**TO DO**
Transcribe the listing word for word.

**SUPPLIED DATA**
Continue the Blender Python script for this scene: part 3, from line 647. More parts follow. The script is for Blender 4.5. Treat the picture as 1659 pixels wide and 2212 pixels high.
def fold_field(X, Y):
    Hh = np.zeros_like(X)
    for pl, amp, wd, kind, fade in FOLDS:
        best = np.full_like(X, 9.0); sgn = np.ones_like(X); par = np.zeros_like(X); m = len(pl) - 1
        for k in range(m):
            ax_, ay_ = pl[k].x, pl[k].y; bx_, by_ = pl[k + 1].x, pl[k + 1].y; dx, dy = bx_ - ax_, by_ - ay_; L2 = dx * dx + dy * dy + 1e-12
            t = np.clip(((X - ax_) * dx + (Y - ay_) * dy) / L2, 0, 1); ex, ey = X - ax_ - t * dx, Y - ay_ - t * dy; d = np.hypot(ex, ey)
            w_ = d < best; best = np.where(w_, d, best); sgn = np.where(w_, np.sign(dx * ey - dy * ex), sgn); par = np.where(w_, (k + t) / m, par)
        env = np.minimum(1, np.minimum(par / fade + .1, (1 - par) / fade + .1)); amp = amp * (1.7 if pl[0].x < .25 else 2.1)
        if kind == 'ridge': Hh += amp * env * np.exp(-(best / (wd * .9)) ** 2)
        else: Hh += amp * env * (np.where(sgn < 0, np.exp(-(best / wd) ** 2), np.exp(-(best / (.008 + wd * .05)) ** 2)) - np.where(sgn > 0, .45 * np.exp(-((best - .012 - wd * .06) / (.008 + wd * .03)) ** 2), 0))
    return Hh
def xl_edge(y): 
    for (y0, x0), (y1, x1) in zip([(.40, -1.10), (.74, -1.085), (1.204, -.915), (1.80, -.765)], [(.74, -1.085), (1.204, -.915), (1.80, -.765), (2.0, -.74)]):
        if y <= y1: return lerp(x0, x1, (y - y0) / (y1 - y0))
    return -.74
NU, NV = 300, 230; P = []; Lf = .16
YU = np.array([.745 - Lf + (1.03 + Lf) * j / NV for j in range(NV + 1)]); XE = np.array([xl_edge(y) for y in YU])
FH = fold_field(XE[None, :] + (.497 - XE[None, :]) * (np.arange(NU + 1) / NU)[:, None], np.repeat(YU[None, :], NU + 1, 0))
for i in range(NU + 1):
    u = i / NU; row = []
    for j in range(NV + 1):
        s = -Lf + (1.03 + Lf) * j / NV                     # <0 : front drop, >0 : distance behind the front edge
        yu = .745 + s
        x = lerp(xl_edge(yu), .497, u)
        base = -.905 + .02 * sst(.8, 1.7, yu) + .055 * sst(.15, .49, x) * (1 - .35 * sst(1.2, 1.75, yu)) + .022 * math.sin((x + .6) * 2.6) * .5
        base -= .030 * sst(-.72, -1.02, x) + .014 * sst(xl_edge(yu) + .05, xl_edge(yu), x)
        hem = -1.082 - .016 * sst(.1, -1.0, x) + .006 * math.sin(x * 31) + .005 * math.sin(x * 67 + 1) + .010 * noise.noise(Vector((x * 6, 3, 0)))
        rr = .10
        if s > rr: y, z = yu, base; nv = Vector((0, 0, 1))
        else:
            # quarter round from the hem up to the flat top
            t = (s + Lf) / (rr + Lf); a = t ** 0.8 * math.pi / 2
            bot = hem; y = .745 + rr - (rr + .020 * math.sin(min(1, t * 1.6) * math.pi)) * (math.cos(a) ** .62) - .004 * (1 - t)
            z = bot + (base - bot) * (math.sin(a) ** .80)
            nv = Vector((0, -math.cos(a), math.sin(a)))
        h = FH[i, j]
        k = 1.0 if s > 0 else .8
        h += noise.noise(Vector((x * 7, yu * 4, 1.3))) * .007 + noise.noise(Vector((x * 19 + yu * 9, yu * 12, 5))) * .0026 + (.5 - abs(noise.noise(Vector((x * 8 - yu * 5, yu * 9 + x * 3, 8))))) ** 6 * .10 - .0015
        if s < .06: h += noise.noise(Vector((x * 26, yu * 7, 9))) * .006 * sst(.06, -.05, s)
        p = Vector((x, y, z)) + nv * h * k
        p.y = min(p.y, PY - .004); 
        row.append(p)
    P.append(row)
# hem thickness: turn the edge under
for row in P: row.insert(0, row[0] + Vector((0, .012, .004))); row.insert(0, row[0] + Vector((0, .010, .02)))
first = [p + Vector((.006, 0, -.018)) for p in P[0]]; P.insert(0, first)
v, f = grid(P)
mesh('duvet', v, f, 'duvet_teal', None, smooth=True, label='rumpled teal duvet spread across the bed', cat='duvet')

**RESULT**
Continue the Blender Python script for this scene: part 3, from line 647. More parts follow. The script is for Blender 4.5. Treat the picture as 1659 pixels wide and 2212 pixels high.
def fold_field(X, Y):
    Hh = np.zeros_like(X)
    for pl, amp, wd, kind, fade in FOLDS:
        best = np.full_like(X, 9.0); sgn = np.ones_like(X); par = np.zeros_like(X); m = len(pl) - 1
        for k in range(m):
            ax_, ay_ = pl[k].x, pl[k].y; bx_, by_ = pl[k + 1].x, pl[k + 1].y; dx, dy = bx_ - ax_, by_ - ay_; L2 = dx * dx + dy * dy + 1e-12
            t = np.clip(((X - ax_) * dx + (Y - ay_) * dy) / L2, 0, 1); ex, ey = X - ax_ - t * dx, Y - ay_ - t * dy; d = np.hypot(ex, ey)
            w_ = d < best; best = np.where(w_, d, best); sgn = np.where(w_, np.sign(dx * ey - dy * ex), sgn); par = np.where(w_, (k + t) / m, par)
        env = np.minimum(1, np.minimum(par / fade + .1, (1 - par) / fade + .1)); amp = amp * (1.7 if pl[0].x < .25 else 2.1)
        if kind == 'ridge': Hh += amp * env * np.exp(-(best / (wd * .9)) ** 2)
        else: Hh += amp * env * (np.where(sgn < 0, np.exp(-(best / wd) ** 2), np.exp(-(best / (.008 + wd * .05)) ** 2)) - np.where(sgn > 0, .45 * np.exp(-((best - .012 - wd * .06) / (.008 + wd * .03)) ** 2), 0))
    return Hh
def xl_edge(y): 
    for (y0, x0), (y1, x1) in zip([(.40, -1.10), (.74, -1.085), (1.204, -.915), (1.80, -.765)], [(.74, -1.085), (1.204, -.915), (1.80, -.765), (2.0, -.74)]):
        if y <= y1: return lerp(x0, x1, (y - y0) / (y1 - y0))
    return -.74
NU, NV = 300, 230; P = []; Lf = .16
YU = np.array([.745 - Lf + (1.03 + Lf) * j / NV for j in range(NV + 1)]); XE = np.array([xl_edge(y) for y in YU])
FH = fold_field(XE[None, :] + (.497 - XE[None, :]) * (np.arange(NU + 1) / NU)[:, None], np.repeat(YU[None, :], NU + 1, 0))
for i in range(NU + 1):
    u = i / NU; row = []
    for j in range(NV + 1):
        s = -Lf + (1.03 + Lf) * j / NV                     # <0 : front drop, >0 : distance behind the front edge
        yu = .745 + s
        x = lerp(xl_edge(yu), .497, u)
        base = -.905 + .02 * sst(.8, 1.7, yu) + .055 * sst(.15, .49, x) * (1 - .35 * sst(1.2, 1.75, yu)) + .022 * math.sin((x + .6) * 2.6) * .5
        base -= .030 * sst(-.72, -1.02, x) + .014 * sst(xl_edge(yu) + .05, xl_edge(yu), x)
        hem = -1.082 - .016 * sst(.1, -1.0, x) + .006 * math.sin(x * 31) + .005 * math.sin(x * 67 + 1) + .010 * noise.noise(Vector((x * 6, 3, 0)))
        rr = .10
        if s > rr: y, z = yu, base; nv = Vector((0, 0, 1))
        else:
            # quarter round from the hem up to the flat top
            t = (s + Lf) / (rr + Lf); a = t ** 0.8 * math.pi / 2
            bot = hem; y = .745 + rr - (rr + .020 * math.sin(min(1, t * 1.6) * math.pi)) * (math.cos(a) ** .62) - .004 * (1 - t)
            z = bot + (base - bot) * (math.sin(a) ** .80)
            nv = Vector((0, -math.cos(a), math.sin(a)))
        h = FH[i, j]
        k = 1.0 if s > 0 else .8
        h += noise.noise(Vector((x * 7, yu * 4, 1.3))) * .007 + noise.noise(Vector((x * 19 + yu * 9, yu * 12, 5))) * .0026 + (.5 - abs(noise.noise(Vector((x * 8 - yu * 5, yu * 9 + x * 3, 8))))) ** 6 * .10 - .0015
        if s < .06: h += noise.noise(Vector((x * 26, yu * 7, 9))) * .006 * sst(.06, -.05, s)
        p = Vector((x, y, z)) + nv * h * k
        p.y = min(p.y, PY - .004); 
        row.append(p)
    P.append(row)
# hem thickness: turn the edge under
for row in P: row.insert(0, row[0] + Vector((0, .012, .004))); row.insert(0, row[0] + Vector((0, .010, .02)))
first = [p + Vector((.006, 0, -.018)) for p in P[0]]; P.insert(0, first)
v, f = grid(P)
mesh('duvet', v, f, 'duvet_teal', None, smooth=True, label='rumpled teal duvet spread across the bed', cat='duvet')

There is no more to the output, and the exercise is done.